So as we head to March, here is my (rather detailed) breakdown of the standings and the potential probabilities of where we could end up picking (warning for TL;DR is that you may head to my summary section at the end of this crap if you want since I don't get paid by the word):
OUT OF RANGE (LOW END EDITION)
1. Detroit Red Wings (35 points lol)
COULD GO EITHER WAY (LOW END EDITION WITHIN 6-10 POINTS)
2. Los Angeles Kings (54 points, 65 games played)
IN THE HUNT (WITHIN 4 POINTS EITHER WAY)
3. Ottawa Senators (58 points, 66 games played)
4. San Jose Sharks (60 points, 65 games played)
5. Anaheim Ducks (60 points, 64 games played)

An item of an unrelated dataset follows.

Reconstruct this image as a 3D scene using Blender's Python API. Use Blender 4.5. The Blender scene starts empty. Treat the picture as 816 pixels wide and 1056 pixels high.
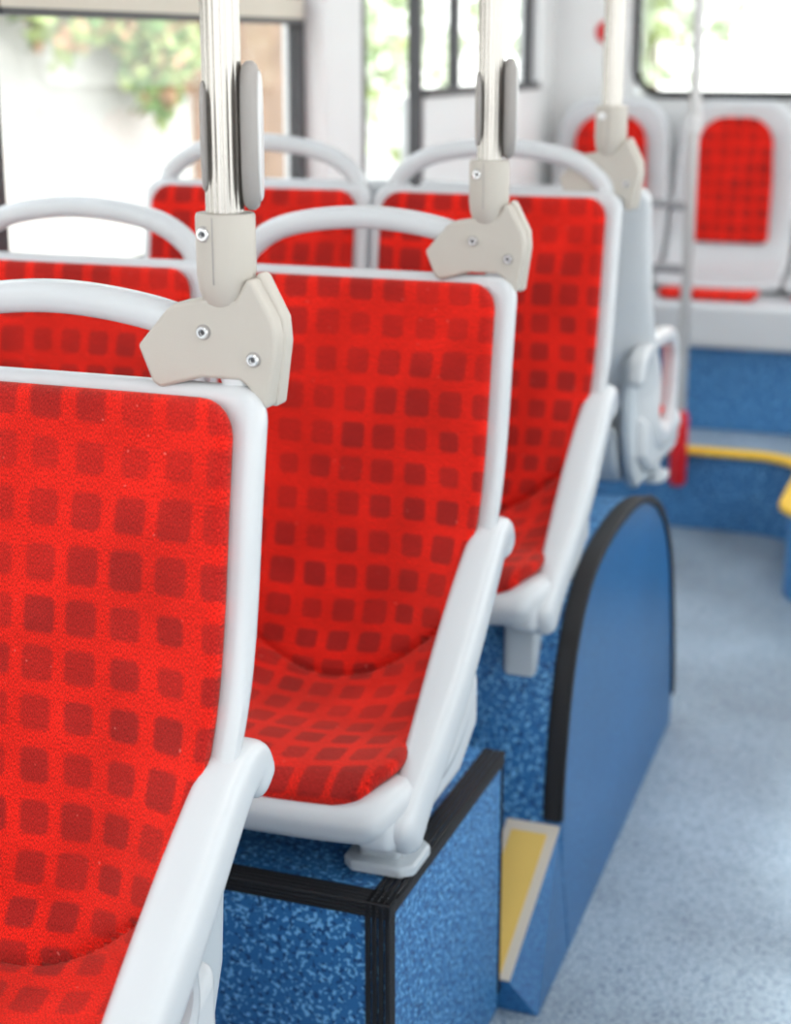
import bpy, math, random
from mathutils import Vector, Matrix
random.seed(7)
S=bpy.context.scene
COL=S.collection
# ------------------------------------------------------------------ helpers
def link(o,parent=None):
    COL.objects.link(o)
    if parent: o.parent=parent
    return o
def empty(name,loc=(0,0,0),rotz=0,parent=None):
    e=bpy.data.objects.new(name,None); e.empty_display_size=.1
    e.location=loc; e.rotation_euler=(0,0,rotz)
    return link(e,parent)
def mesh(name,vs,fs,mat=None,smooth=True,uvs=None,mats=None,fm=None):
    m=bpy.data.meshes.new(name); m.from_pydata([tuple(v) for v in vs],[],fs); m.update()
    if mats:
        for a in mats: m.materials.append(a)
        if fm:
            for p,i in zip(m.polygons,fm): p.material_index=i
    elif mat: m.materials.append(mat)
    if smooth:
        m.polygons.foreach_set('use_smooth',[True]*len(m.polygons))
        try: m.set_sharp_from_angle(angle=math.radians(40))
        except Exception: pass
    if uvs:
        ul=m.uv_layers.new(name='UVMap')
        for l in m.loops: ul.data[l.index].uv=uvs[l.vertex_index]
    return m
def obj(name,m,parent=None,loc=(0,0,0)):
    o=bpy.data.objects.new(name,m); o.location=loc
    return link(o,parent)
def bev(o,w,seg=3):
    b=o.modifiers.new('bevel','BEVEL'); b.width=w; b.segments=seg; b.limit_method='ANGLE'; b.angle_limit=math.radians(35)
    return o
def hexa(name,vs,mat,parent=None,b=0):
    fs=[(0,1,3,2),(4,6,7,5),(0,4,5,1),(2,3,7,6),(0,2,6,4),(1,5,7,3)]
    o=obj(name,mesh(name,vs,fs,mat,smooth=b>0),parent)
    if b: bev(o,b)
    return o
def box(name,x0,x1,y0,y1,z0,z1,mat,parent=None,b=0):
    return hexa(name,[(x,y,z) for x in(x0,x1) for y in(y0,y1) for z in(z0,z1)],mat,parent,b)
def catmull(pts,n=8):
    out=[]; P=[Vector(p) for p in pts]
    P=[P[0]*2-P[1]]+P+[P[-1]*2-P[-2]]
    for i in range(1,len(P)-2):
        a,b,c,d=P[i-1],P[i],P[i+1],P[i+2]
        for k in range(n):
            t=k/n
            out.append(.5*((2*b)+(c-a)*t+(2*a-5*b+4*c-d)*t*t+(-a+3*b-3*c+d)*t**3))
    out.append(P[-2]); return out
def sweep_data(path,side,rx,ry,nseg=20,ex=2.0,cap=True):
    side=Vector(side).normalized(); n=len(path)
    fx=rx if callable(rx) else (lambda t:rx); fy=ry if callable(ry) else (lambda t:ry)
    L=[0]
    for i in range(1,n): L.append(L[-1]+(path[i]-path[i-1]).length)
    tot=L[-1]; st=[]
    for i in range(n):
        T=(path[min(i+1,n-1)]-path[max(i-1,0)]).normalized()
        st.append((path[i],T,L[i]/tot,1.0))
    if cap:
        def ends(p,T,t,sgn):
            r=min(fx(t),fy(t)); res=[]
            for a in (80,60,40,20):
                a=math.radians(a); res.append((p+T*sgn*r*math.sin(a),T,t,max(.15,math.cos(a))))
            return res
        st=ends(*st[0][:3],-1)+st+ends(*st[-1][:3],1)[::-1]
    vs=[];fs=[]
    for p,T,t,sc in st:
        A=(side-T*side.dot(T)).normalized(); B=T.cross(A)
        for k in range(nseg):
            a=2*math.pi*k/nseg; c,s=math.cos(a),math.sin(a)
            cc=math.copysign(abs(c)**(2/ex),c); ss=math.copysign(abs(s)**(2/ex),s)
            r=min(fx(t),fy(t))*(1-sc)
            vs.append(p+A*(fx(t)-r)*cc+B*(fy(t)-r)*ss)
    m=len(st)
    for i in range(m-1):
        for k in range(nseg):
            k2=(k+1)%nseg
            fs.append((i*nseg+k,i*nseg+k2,(i+1)*nseg+k2,(i+1)*nseg+k))
    fs.append(tuple(range(nseg))[::-1]); fs.append(tuple((m-1)*nseg+k for k in range(nseg)))
    return vs,fs
def sweep(name,path,side,rx,ry,mat,**k):
    vs,fs=sweep_data(path,side,rx,ry,**k); return mesh(name,vs,fs,mat)
def extr(name,pts,axis,a0,a1,mat,side_mat=None,fn=None):
    def P(p,a):
        q={'x':(a,p[0],p[1]),'y':(p[0],a,p[1]),'z':(p[0],p[1],a)}[axis]
        return fn(q) if fn else q
    n=len(pts); vs=[P(p,a0) for p in pts]+[P(p,a1) for p in pts]
    fs=[tuple(range(n))[::-1],tuple(range(n,2*n))]+[(i,(i+1)%n,n+(i+1)%n,n+i) for i in range(n)]
    m=mesh(name,vs,fs,mats=[mat,side_mat or mat],fm=[1,1]+[0]*n)
    import bmesh
    bm=bmesh.new(); bm.from_mesh(m); bmesh.ops.recalc_face_normals(bm,faces=bm.faces); bm.to_mesh(m); bm.free()
    return m
def lathe(name,prof,mat,n=28,flute=0,nf=16):
    vs=[];fs=[]
    for r,z in prof:
        for k in range(n):
            a=2*math.pi*k/n; rr=r-(flute*(0.5+0.5*math.cos(a*nf))**3 if flute else 0)
            vs.append((rr*math.cos(a),rr*math.sin(a),z))
    m=len(prof)
    for i in range(m-1):
        for k in range(n):
            k2=(k+1)%n; fs.append((i*n+k,i*n+k2,(i+1)*n+k2,(i+1)*n+k))
    fs.append(tuple(range(n))[::-1]); fs.append(tuple((m-1)*n+k for k in range(n)))
    return mesh(name,vs,fs,mat)
# ------------------------------------------------------------------ materials
def newmat(name):
    m=bpy.data.materials.new(name); m.use_nodes=True
    nt=m.node_tree; return m,nt,nt.nodes['Principled BSDF']
def plastic(name,col,rough=.4,bump=0,scale=400,metal=0,var=.04):
    m,nt,p=newmat(name); N=nt.nodes; L=nt.links
    p.inputs['Roughness'].default_value=rough; p.inputs['Metallic'].default_value=metal
    tc=N.new('ShaderNodeTexCoord'); nz=N.new('ShaderNodeTexNoise'); nz.inputs['Scale'].default_value=6; nz.inputs['Detail'].default_value=4
    L.new(tc.outputs['Object'],nz.inputs['Vector'])
    mx=N.new('ShaderNodeMixRGB'); mx.inputs[1].default_value=(*[c*(1-var) for c in col],1); mx.inputs[2].default_value=(*[min(1,c*(1+var)) for c in col],1)
    L.new(nz.outputs['Fac'],mx.inputs[0]); L.new(mx.outputs[0],p.inputs['Base Color'])
    if bump:
        n2=N.new('ShaderNodeTexNoise'); n2.inputs['Scale'].default_value=scale; L.new(tc.outputs['Object'],n2.inputs['Vector'])
        b=N.new('ShaderNodeBump'); b.inputs['Strength'].default_value=bump; b.inputs['Distance'].default_value=.001
        L.new(n2.outputs['Fac'],b.inputs['Height']); L.new(b.outputs[0],p.inputs['Normal'])
    return m
def speckle(name,base,light,dark,amt=.56,rough=.5,scale=170,big=.12):
    m,nt,p=newmat(name); N=nt.nodes; L=nt.links
    p.inputs['Roughness'].default_value=rough
    tc=N.new('ShaderNodeTexCoord')
    def noise(sc,det=2,off=0):
        mp=N.new('ShaderNodeMapping'); mp.inputs['Location'].default_value=(off,off,off); L.new(tc.outputs['Object'],mp.inputs[0])
        n=N.new('ShaderNodeTexNoise'); n.inputs['Scale'].default_value=sc; n.inputs['Detail'].default_value=det; L.new(mp.outputs[0],n.inputs['Vector']); return n
    def thr(n,a,b):
        r=N.new('ShaderNodeMapRange'); r.inputs[1].default_value=a; r.inputs[2].default_value=b; L.new(n.outputs['Fac'],r.inputs[0]); return r
    def mix(f,a,b):
        x=N.new('ShaderNodeMixRGB'); L.new(f,x.inputs[0])
        for i,v in((1,a),(2,b)):
            if isinstance(v,tuple): x.inputs[i].default_value=(*v,1)
            else: L.new(v,x.inputs[i])
        return x.outputs[0]
    c=mix(thr(noise(scale,2),amt,amt+.05).outputs[0],base,light)
    c=mix(thr(noise(scale*.8,2,5.3),amt+.03,amt+.08).outputs[0],c,dark)
    bg=noise(2.2,3,2.); mr=N.new('ShaderNodeMapRange'); mr.inputs[1].default_value=.3; mr.inputs[2].default_value=.7; mr.inputs[3].default_value=1-big; mr.inputs[4].default_value=1+big
    L.new(bg.outputs['Fac'],mr.inputs[0])
    hs=N.new('ShaderNodeHueSaturation'); L.new(mr.outputs[0],hs.inputs['Value']); L.new(c,hs.inputs['Color']); L.new(hs.outputs[0],p.inputs['Base Color'])
    return m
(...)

6. New Jersey Devils (62 points, 64 games played)
COULD GO EITHER WAY (HIGH END EDITION WITHIN 6-10 POINTS)
7/8. Chicago Blackhawks/Buffalo Sabres (66 points, 65 games played, Buffalo Sabres hold RW tiebreaker)
9. Montreal Canadiens (69 points, 65 games played)
OUT OF RANGE (HIGH END EDITION, SOME TEAMS HAVE 3 GAMES IN HAND, BUT I THINK IT'S A MATHEMATICAL IMPROBABILITY TO CATCH TEAMS 10+ POINTS AHEAD)
10. Minnesota Wild (71 points, same amount of games played)
11/12. Arizona Coyotes/Winnipeg Jets (72 points); Nashville is in the 2nd wild card with 72 points and 3 games in hand.
13-15. Florida (73 points), New York Rangers (74 points), Carolina Hurricanes (75 points)
To summarize, the back-end of the draft will change but that doesn't matter since IMO, most of these teams are uncatchable. My thoughts are that the Ducks will be settling in the pre-draft lottery odds somewhere between 3-6 with an outside shot of getting as low as 2 (depending on H2H with the Kings) or as high as 8 or 9 (if they go on an insane run to close the year and the Blackhawks and Canadiens completely fade).
The way I've projected it, that puts the Ducks with odds between 7.5% and 11.5% to get the #1 pick and odds between 23.3% and 33.9% to land a top 3 pick. That seems pretty good, I'll take my chances riding with that.